Even if one wanted to, and I certainly do not, what could one do to stop gentrification? Require all sales be run though some sort of "community commission" to see if the buyer "qualified" and would not change the demographic mix of the area? I hope the absurdity of that is self-evident. One can argue that gentrification should trigger more subsidy for poor people. Well more subsidy for poor people may well be a good idea. But the free-market sale of a house is a transfer of monet from (presumably) a richer person to a poorer one. So who is the loser? How would you prevent a (presumably, let's posit) poorer and blacker person from selling to a (presumably) richer and whiter person? Would anyone dare? It seems to me gentrification, if it is indeed a problem, is not one with any apparent solution. Unless one intends society to remain fixed in some current configuration, I see no plasuible solutions.
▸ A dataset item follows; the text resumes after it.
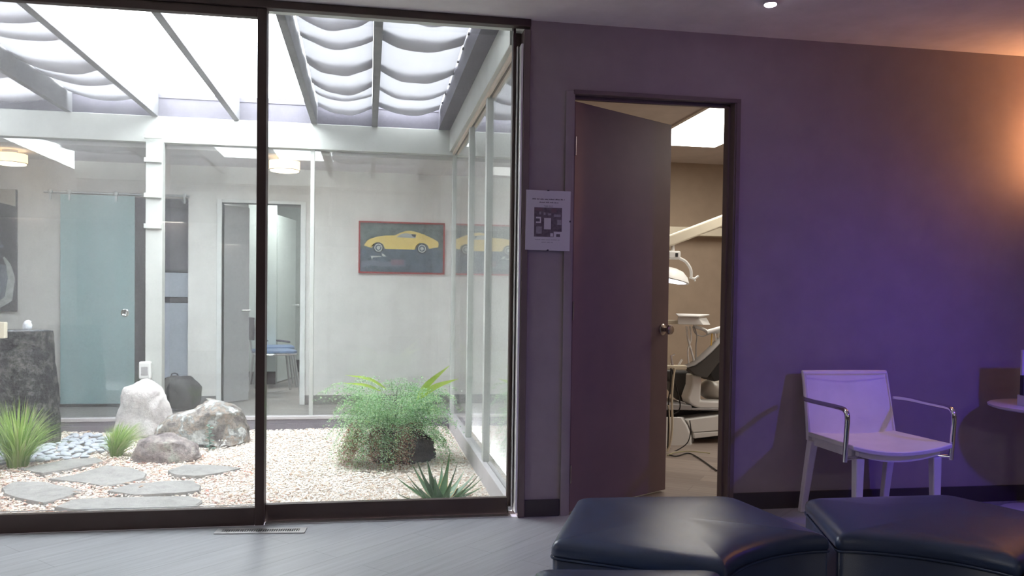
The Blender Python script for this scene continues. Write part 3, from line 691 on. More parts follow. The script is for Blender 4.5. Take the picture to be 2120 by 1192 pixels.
# ------------------------------------------------------------------ rocks
def rock(name, c, prof, depth, m, label, cat, seed, amp=0.05, freq=2.4, sub=5, rough=0.02):
    """prof: silhouette (x, z) seen from the door, c = (x, y) on the ground; solid rock built from it"""
    zs = [p[1] for p in prof]; zt = max(zs); zb = ZG-0.05
    def extent(z):
        xs = []
        n = len(prof)
        for i in range(n):
            (xa, za), (xb, zb_) = prof[i], prof[(i+1) % n]
            if (za-z)*(zb_-z) <= 0 and za != zb_: xs.append(xa+(xb-xa)*(z-za)/(zb_-za))
        return (min(xs), max(xs)) if len(xs) >= 2 else None
    vs, fs = ico(sub); out = []
    for v in vs:
        z = zb+(zt-zb)*(0.5+0.5*math.copysign(abs(v.z)**0.8, v.z))
        e = extent(min(max(z, min(zs)+1e-3), zt-1e-3))
        a, b = e if e else (c[0]-0.01, c[0]+0.01)
        h = math.sqrt(max(v.x*v.x+v.y*v.y, 1e-9)); cx, cy = v.x/h, v.y/h
        k = min(1.0, (h*1.35)) if abs(v.z) > 0.6 else 1.0
        hw = (b-a)/2; mid = (a+b)/2
        dd = depth*(0.55+0.45*min(1, hw/(0.5*(prof[0][0]-prof[-1][0])+1e-6) if False else hw*2.2/depth))
        p = Vector((mid+cx*hw*k, c[1]+cy*dd*0.5*k, z))
        nn = noise.fractal(Vector(p)*freq*3+Vector((seed, 0, 0)), 0.9, 2.0, 5)
        p += Vector((cx, cy, v.z)).normalized()*(nn*amp*0.5)
        # crisp facets
        p += Vector((cx, cy, v.z))*rough*(abs(noise.noise(p*9+Vector((seed, 3, 1))))-0.2)
        out.append(p)
    q = MB(); q.add(out, fs); o = q.build(name, m, smooth=38)
    return tag(o, label, cat)
def prof(pts, Y): return [(onY(x, y, Y).x, onY(x, y, Y).z) for x, y in pts]
rock('boulder', (-1.76, 2.98), prof([(228, 908), (240, 860), (250, 815), (270, 787), (318, 787), (335, 810), (345, 845), (358, 908)], 2.9), 0.34, M['rock_white'], 'tall pale white boulder standing below the outlet box', 'boulder', 3.0, 0.035)
rock('boulder', (-1.20, 2.68), prof([(312, 912), (320, 885), (345, 862), (395, 850), (425, 829), (465, 832), (497, 852), (514, 885), (512, 912), (500, 918)], 2.62), 0.42, M['rock_lichen'], 'broad grey brown boulder patched with white lichen right of the pale one', 'boulder', 7.0, 0.05)
rock('boulder', (-1.36, 2.02), prof([(260, 958), (270, 935), (285, 912), (300, 903), (345, 905), (375, 903), (400, 925), (415, 948), (410, 958)], 1.95), 0.28, M['rock_mauve'], 'low mauve grey boulder in front of the other two', 'boulder', 12.0, 0.045)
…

Posted by: David Mahoney | August 02, 2006 at 10:47 AM
The only thing the matter with gentrification is that it displaces poorer people, and because the gentrifiers tend to be young, white professionals, it robs a community of its diversity. Otherwise, gentrification usually means better services and amenities for an economically disadvantaged commnity.
The only plausible solution to the negative consequences arising from gentrification is economic parity for the people who are being displaced.
Obviously if you don't have the education and skill set that allows you to make enough money to afford a home or condo in up and coming areas, you have to leave.